Kirumira has invested in this future to the tune of $5 million. He has bought a laboratory from Colombia in South America and transported it lock-stock-and-barrel to Kampala. It will assess the quality of the oil samples found in Uganda on the country’s long road to becoming an oil producer. Large deposits of oil were discovered in the Albertine Rift Valley in western Uganda back in 2006.
It has been a gritty road to riches for Kirumira. Ironically it was one of the loves of his life, not outrageous fortune, that nearly destroyed his dreams of wealth- in a word: football.
Express Football Club, founded in 1957 by the managers of Uganda Express Newspapers, is one of the oldest football clubs in Uganda and the Manchester United of Kampala. It was almost Kirumira’s financial downfall. The Red Eagles won the national title in Uganda six times; the cup 10 times and has played in the Africa Cup of Champions six times and has gone through a vast pile of cash in doing so.
Kirumira has supported the Kampala club since he was a boy and was its chairman for 25 years where he came up with a large pile of that cash.
“It was constantly this,” Kirumira says gesturing as if he is taking money from his pocket, “We flew all over Africa for games and I had to pay the fares for 30 officials every time.”
Kirumira spoke fondly of the crowds of up to 40,000 that used to attend Express FC games, but doesn’t regret giving up the game. You get the impression that his wife Grace- a former MP who now runs supermarkets – is overjoyed.

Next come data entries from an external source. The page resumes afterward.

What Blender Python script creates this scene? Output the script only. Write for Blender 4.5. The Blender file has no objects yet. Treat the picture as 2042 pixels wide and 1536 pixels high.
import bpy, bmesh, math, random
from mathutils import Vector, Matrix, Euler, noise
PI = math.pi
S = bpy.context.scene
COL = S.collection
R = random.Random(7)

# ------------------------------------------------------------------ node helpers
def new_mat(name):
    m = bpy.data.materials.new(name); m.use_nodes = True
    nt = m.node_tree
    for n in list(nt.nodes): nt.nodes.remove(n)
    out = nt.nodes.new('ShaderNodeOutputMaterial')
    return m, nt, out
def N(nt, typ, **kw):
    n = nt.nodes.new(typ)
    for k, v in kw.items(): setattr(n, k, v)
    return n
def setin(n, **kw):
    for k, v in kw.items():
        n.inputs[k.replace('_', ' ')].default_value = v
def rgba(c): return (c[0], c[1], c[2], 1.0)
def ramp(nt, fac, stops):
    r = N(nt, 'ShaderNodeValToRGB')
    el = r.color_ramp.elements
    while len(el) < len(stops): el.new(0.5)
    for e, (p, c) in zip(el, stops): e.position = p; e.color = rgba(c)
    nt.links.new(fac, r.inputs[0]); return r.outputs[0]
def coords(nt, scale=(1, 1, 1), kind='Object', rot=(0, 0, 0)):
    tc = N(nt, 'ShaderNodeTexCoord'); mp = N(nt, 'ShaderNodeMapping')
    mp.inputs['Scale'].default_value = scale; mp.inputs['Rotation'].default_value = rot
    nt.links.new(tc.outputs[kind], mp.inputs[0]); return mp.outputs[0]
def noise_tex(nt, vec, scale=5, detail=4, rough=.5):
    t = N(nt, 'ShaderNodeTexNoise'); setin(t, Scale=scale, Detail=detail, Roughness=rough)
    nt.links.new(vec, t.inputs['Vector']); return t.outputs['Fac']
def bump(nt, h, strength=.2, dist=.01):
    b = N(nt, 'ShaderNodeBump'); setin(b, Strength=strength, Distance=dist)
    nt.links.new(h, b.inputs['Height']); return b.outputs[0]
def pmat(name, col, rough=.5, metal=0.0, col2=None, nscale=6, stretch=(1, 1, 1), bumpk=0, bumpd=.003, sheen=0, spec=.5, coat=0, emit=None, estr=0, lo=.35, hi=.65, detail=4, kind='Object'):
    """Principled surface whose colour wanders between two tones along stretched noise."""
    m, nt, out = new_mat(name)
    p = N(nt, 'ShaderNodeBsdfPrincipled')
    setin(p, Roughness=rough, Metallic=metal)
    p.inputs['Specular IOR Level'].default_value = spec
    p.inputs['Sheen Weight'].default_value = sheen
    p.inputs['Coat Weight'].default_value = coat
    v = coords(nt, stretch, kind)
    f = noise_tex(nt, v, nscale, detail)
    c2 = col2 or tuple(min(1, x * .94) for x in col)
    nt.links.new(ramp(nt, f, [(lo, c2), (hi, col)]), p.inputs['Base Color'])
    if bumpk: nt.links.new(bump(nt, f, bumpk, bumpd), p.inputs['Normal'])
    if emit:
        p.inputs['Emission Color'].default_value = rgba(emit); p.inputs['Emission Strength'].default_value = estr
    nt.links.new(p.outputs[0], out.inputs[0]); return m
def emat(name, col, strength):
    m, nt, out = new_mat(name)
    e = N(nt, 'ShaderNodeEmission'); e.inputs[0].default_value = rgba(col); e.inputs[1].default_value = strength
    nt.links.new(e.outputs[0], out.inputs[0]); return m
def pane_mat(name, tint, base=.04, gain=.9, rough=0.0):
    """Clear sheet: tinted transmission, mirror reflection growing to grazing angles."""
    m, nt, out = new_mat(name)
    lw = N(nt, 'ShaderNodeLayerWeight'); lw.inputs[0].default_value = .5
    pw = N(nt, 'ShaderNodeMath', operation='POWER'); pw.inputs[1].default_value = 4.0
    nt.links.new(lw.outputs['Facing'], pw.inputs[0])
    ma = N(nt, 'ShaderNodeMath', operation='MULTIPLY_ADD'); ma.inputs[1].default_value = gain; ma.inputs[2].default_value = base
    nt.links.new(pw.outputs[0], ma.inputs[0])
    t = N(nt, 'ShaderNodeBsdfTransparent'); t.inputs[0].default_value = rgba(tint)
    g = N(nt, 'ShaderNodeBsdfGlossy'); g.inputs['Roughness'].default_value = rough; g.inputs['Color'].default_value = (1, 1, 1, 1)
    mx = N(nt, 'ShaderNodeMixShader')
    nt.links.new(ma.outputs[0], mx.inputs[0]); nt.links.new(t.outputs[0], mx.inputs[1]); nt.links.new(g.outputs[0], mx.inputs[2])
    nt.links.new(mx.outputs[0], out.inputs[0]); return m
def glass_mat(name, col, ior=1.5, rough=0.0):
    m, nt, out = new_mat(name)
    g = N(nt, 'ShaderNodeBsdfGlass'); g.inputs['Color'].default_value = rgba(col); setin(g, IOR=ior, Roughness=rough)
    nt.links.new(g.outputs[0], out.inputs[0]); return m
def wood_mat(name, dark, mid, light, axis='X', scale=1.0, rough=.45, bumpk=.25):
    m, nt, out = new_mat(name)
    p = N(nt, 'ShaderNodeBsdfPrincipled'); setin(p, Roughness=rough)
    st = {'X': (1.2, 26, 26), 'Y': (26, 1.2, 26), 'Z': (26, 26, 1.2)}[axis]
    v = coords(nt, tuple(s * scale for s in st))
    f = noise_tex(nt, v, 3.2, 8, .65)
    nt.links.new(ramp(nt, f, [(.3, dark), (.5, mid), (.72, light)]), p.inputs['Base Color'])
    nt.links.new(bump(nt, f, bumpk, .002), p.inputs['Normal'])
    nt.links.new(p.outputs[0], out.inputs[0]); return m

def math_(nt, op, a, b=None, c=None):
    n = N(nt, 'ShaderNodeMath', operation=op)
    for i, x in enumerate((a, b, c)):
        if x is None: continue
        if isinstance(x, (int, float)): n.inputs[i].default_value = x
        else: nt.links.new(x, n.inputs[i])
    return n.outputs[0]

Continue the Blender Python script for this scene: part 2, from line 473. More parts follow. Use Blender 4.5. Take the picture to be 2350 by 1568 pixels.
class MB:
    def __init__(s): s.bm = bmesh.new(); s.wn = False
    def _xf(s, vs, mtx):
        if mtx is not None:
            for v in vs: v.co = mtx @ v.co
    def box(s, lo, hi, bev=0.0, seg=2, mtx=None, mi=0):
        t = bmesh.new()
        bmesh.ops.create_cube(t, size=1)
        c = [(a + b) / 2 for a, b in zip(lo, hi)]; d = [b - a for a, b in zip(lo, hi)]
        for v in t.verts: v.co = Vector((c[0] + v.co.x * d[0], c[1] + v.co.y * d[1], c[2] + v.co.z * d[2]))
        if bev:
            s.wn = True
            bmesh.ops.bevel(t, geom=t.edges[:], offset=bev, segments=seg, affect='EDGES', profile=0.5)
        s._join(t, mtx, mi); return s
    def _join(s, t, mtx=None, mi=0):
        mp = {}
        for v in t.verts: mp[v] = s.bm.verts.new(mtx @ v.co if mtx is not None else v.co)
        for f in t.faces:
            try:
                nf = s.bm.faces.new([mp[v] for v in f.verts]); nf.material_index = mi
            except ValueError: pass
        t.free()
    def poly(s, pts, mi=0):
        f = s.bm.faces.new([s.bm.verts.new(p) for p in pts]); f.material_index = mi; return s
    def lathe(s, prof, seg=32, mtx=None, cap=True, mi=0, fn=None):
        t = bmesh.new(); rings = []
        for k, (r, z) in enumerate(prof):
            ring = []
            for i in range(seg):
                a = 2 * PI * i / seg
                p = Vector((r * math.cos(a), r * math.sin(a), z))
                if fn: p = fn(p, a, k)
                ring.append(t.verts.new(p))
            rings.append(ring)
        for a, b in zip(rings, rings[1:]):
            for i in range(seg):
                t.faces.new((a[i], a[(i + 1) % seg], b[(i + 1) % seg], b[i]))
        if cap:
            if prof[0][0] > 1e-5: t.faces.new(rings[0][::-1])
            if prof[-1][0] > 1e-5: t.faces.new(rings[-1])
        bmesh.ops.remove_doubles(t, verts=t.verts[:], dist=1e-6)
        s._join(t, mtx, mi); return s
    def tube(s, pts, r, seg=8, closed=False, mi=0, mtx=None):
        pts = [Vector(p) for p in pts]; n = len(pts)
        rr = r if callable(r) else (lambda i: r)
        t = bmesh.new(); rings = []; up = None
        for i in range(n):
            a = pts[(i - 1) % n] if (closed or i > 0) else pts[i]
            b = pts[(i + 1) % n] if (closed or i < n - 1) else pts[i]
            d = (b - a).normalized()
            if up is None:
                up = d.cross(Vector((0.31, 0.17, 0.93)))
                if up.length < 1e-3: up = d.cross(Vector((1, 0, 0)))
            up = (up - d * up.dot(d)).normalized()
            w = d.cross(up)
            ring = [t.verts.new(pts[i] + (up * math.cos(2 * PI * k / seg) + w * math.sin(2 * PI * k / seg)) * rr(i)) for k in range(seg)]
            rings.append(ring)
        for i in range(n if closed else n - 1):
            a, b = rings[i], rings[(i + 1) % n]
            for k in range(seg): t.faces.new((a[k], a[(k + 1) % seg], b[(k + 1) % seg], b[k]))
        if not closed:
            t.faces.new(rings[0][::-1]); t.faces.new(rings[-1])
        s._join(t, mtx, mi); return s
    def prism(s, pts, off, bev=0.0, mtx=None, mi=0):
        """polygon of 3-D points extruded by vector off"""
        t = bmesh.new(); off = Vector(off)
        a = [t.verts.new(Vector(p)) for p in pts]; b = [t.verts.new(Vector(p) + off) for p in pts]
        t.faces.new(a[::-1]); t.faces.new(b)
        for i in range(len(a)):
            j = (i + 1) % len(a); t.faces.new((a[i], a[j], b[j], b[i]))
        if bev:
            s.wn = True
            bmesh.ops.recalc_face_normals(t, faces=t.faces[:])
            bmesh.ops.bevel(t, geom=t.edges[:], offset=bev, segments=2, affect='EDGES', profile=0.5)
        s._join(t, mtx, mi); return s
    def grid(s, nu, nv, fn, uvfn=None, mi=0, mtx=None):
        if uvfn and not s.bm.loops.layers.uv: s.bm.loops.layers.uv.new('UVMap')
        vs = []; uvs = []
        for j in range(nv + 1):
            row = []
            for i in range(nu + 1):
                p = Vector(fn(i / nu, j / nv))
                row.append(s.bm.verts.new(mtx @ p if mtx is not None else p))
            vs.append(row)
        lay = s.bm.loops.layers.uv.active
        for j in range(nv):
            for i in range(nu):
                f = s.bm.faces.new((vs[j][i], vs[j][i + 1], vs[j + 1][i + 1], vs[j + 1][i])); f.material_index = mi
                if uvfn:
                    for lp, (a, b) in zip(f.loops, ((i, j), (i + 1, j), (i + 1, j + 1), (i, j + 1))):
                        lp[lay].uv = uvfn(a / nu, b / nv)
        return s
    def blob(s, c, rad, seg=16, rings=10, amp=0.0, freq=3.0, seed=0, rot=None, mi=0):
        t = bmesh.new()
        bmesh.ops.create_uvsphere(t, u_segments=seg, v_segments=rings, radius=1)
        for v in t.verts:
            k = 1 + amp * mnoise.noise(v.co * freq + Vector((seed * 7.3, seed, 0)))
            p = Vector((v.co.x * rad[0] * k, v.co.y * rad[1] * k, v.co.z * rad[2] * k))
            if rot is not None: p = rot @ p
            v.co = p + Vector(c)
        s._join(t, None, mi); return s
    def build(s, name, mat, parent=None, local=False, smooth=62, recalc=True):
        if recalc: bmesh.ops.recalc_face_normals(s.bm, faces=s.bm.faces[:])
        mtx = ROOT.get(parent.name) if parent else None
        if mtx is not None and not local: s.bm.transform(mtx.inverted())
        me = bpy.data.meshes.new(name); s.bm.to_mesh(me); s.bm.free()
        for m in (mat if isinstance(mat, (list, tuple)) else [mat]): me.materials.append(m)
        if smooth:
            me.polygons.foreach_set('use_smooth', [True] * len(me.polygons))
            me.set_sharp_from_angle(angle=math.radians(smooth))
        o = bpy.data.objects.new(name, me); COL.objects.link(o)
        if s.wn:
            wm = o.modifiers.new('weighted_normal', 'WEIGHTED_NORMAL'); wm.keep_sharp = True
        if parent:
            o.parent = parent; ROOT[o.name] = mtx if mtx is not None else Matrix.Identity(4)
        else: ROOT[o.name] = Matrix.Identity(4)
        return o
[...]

“It was the only business I ever lost money in! It is a good job I got out otherwise I would have to have sold this place!” smiles Kirumira as he gestures towards his mansion on the hill.
Kirumira looks longingly over the valley beneath his property and talks of a link with football, his talented grandson and a shattering family trauma. It made headlines in Uganda, back in 2010, when kidnappers took fiver-year-old Keiden King Lubowa and demanded 200 million shillings ransom from Kirumira. Police and family went into action and the kidnappers – two people from Burundi one of whom was the boy’s nanny – dumped the child without getting a penny. Both kidnappers are behind bars and the family’s memory is scarred.
“In this country this kidnap thing is a problem. They can even kill your child!” says Kirumira in dismissive disgust.
Yet, football is working its magic in giving the young former hostage the chance of a happy and lucrative life. Now aged 13, the talented Keiden King Lubowa is in Manchester, in the north west of England ,learning how to be that most tricky of attacking footballers – a right footed left winger. The family says the youngster is banging in the goals at one of the top football academies in the land.
It could prove bitter-sweet for Lubowa’s proud grandfather. Kirumira is steeped in football and a dyed in the wool Manchester United fan. Yet his grandson has opted for the light blue of Manchester City
If the young Lebowa is anywhere near as gritty and determined as his grandfather he could be on the way to causing derby day disappointments for Manchester United. Even if he does so, you can be sure, grandpa Kirumira will be smiling through and bursting with pride.